# WHAT TO DO
Only the lines from the start of the material through the line containing "fan_palm('large fan palm" are to be extracted, exactly as they appear.

# MATERIAL PROVIDED
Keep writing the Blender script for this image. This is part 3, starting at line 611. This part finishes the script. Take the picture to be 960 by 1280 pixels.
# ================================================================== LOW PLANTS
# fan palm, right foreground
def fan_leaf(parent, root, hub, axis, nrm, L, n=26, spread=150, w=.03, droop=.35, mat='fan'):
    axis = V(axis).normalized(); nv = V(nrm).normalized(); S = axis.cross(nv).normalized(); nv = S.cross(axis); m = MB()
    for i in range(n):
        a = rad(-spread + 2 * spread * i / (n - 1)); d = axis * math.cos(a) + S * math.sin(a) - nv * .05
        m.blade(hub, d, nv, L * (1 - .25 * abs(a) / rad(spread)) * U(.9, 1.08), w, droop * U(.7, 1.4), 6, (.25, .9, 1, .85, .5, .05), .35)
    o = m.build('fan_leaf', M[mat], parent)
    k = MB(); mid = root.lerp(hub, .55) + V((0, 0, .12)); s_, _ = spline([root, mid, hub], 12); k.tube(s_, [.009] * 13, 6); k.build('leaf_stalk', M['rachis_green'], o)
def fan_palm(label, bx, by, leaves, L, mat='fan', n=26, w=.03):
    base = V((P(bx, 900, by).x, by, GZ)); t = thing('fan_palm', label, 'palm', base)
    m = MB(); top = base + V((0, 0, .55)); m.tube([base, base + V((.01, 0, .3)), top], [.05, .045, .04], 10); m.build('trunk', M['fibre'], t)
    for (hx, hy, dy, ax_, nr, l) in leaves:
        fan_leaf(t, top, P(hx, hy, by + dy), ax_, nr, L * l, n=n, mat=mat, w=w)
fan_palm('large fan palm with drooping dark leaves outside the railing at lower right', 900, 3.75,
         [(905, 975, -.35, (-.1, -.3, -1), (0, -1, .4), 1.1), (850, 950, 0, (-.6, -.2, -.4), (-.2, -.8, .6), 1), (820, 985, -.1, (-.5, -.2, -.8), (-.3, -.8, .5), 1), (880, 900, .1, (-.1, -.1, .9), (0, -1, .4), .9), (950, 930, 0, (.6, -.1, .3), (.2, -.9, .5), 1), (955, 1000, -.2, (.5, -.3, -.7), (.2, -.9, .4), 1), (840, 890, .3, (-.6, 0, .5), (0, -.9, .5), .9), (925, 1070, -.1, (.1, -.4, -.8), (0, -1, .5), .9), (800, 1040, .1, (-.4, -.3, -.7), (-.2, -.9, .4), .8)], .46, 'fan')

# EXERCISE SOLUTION
Keep writing the Blender script for this image. This is part 3, starting at line 611. This part finishes the script. Take the picture to be 960 by 1280 pixels.
# ================================================================== LOW PLANTS
# fan palm, right foreground
def fan_leaf(parent, root, hub, axis, nrm, L, n=26, spread=150, w=.03, droop=.35, mat='fan'):
    axis = V(axis).normalized(); nv = V(nrm).normalized(); S = axis.cross(nv).normalized(); nv = S.cross(axis); m = MB()
    for i in range(n):
        a = rad(-spread + 2 * spread * i / (n - 1)); d = axis * math.cos(a) + S * math.sin(a) - nv * .05
        m.blade(hub, d, nv, L * (1 - .25 * abs(a) / rad(spread)) * U(.9, 1.08), w, droop * U(.7, 1.4), 6, (.25, .9, 1, .85, .5, .05), .35)
    o = m.build('fan_leaf', M[mat], parent)
    k = MB(); mid = root.lerp(hub, .55) + V((0, 0, .12)); s_, _ = spline([root, mid, hub], 12); k.tube(s_, [.009] * 13, 6); k.build('leaf_stalk', M['rachis_green'], o)
def fan_palm(label, bx, by, leaves, L, mat='fan', n=26, w=.03):
    base = V((P(bx, 900, by).x, by, GZ)); t = thing('fan_palm', label, 'palm', base)
    m = MB(); top = base + V((0, 0, .55)); m.tube([base, base + V((.01, 0, .3)), top], [.05, .045, .04], 10); m.build('trunk', M['fibre'], t)
    for (hx, hy, dy, ax_, nr, l) in leaves:
        fan_leaf(t, top, P(hx, hy, by + dy), ax_, nr, L * l, n=n, mat=mat, w=w)
fan_palm('large fan palm with drooping dark leaves outside the railing at lower right', 900, 3.75,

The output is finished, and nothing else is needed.